Oil, which supplies up to 75% of Saudi revenue, has hovered around $32 a barrel recently, a huge disappointment from $100 in 2014. Such state prompts the government to look for other sources to augment its budget deficit of almost $100 billion. Therefore:

  1. Price of gasoline was raised by 50%. It used to cost US$0.16 (P7.56) per liter. Saudis attempting to stockpile on gas can be seen lining up on petrol stations on 4th of January before price hikes kick in. Despite the increase in price of gasoline, it is still cheaper than water.
  2. Speaking of water, the Ministry of Water and Electricity said not only will it increase tariff for water — from 4 riyals to 9 riyals per cubic meter starting Dec. 16 — bills will be issued monthly rather than quarterly to “prevent customers from being burdened with hefty bills.”
  3. Leaked internal documents indicate cost cutting has also involved those on top of the power ladder. The Saudi government has banned official purchases of cars and furniture as it restricts travel expenses. It also ordered freeze in all appointments and promotions, stop compensation payments for property, and halt any new rental agreements.
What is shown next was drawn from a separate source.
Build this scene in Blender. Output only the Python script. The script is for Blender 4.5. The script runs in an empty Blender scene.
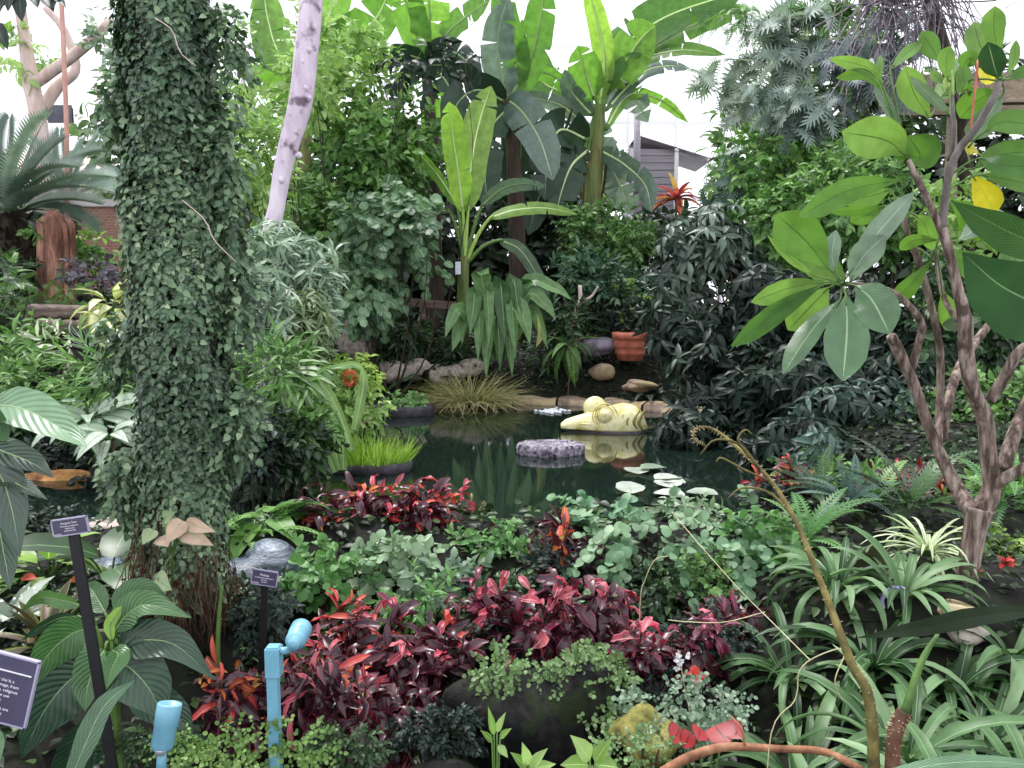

  4. Approval of infrastructure projects has also been limited. Spending on transport and infrastructure will fall 63 per cent in 2016, as the kingdom axes capital expenditures in a bid to trim 2016 deficit.
  5. Saudi Arabia plans to spend 840 billion riyals next year, a cut of 2.3 per cent against its 2015 budget allocation of 860bn riyals. It plans to run a deficit of 326bn riyals – equivalent to about 16 per cent of GDP, according to National Bank of Abu Dhabi calculations.